I caught a bit of Today Tonight, um, this evening, & they were featuring such crucial stories as:
1. Single fathers cop too much flack. So all you people out there giving flacks to single dads — & I’m thinking there must be, oh, I dunno … several of you, at least — I want you to stop it. Um. Right away. It’s bad, mmm-kay?
2. ‘Four letter words’ — are we becoming too tolerant? To which I naturally replied, ‘Fuck, no’. They interviewed an academic who asserted we were becoming too insensitive to profanity. Too insensitive. The problem with insensitivity being that … then you’re not as sensitive. Which is a problem. Because … of some reason. Probably the academic had an entire theory, but such is the nature of the 6.30 timeslot they had to edit that away.
I dunno, the only real problem I heard was when the author of LANGUAGE MOST FOUL, Ruth Wajnryb, said that ‘the f-word’ had become diluted in modern times, & it now took a dozen ‘fucks’ to measure up to the effects of one good ‘fuck’ from years ago.
Far as I can see, the main concern being that it takes longer to say fuck 12 times instead of once. Which is, of course, mildly fucking time-consuming, but otherwise not such a fucking problem, really, is it, now. For fuck’s sake.
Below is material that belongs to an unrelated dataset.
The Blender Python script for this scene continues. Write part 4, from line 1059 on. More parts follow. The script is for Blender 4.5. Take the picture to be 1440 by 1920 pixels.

I would even say that ‘fuck’ and ‘fucking’ are more comical than offensive nowdays, & clips from Shaun of the Dead & Four Weddings & A Funeral seemed to back me up in that assertion.
Cunt, you’ll be pleased to know, is still ‘the worst’ word. Which is amusing to me because for my money the worst word in the English language is rape. Although various derogatory racial & gender slurs might be argued to be giving rape a run for its money. Personally, though, I have to say I’ve always thought words have exactly the power you give them, & sensitivity to words that describe anatomy, rather than words that describe acts of violence, seems, I dunno, kinda fucking silly? And by silly, I mainly mean powerless. I have this ill-formed idea in my head that if if you give your power away to words, if you allow *words* to walk all over you, you lose your personal effectiveness in situations where you might need it in order to pay attention to what’s really being expressed.
The reason I think this way, I guess, is probably due to a self-defence course I did when I was a teenager. The teacher’s #1 rule was ‘protect the computer’, by which he meant ‘keep a clear head’. This involved not allowing physical damage to your head (you can still run with a knife wound to the arm, but you’re in far bigger danger if you get a wound to the head) & it also involved not panicking. Part of the training involved dealing with someone shouting at you, & dealing with bad language, & becoming intimidating yourself when you had to. So of course we practiced by shouting abuse at each other until we were deaf to it. You’re focused on your opponent’s hands & how they’re leaning & what they’re carrying, & the words are nothing. Nothing. Because they won’t kill you.
Meanwhile you’ll be pleased to know that tomorrow Today Tonight is running a weight-loss story.
On the topic of the 6.30 timeslot, take a look at the logo for A Current Affair next time it’s on. Does it not look like a handgun to you? (I went looking online for an image, but weirdly, I couldn’t find one.)
You know, I was going to talk about other things entirely in this post. Anyway.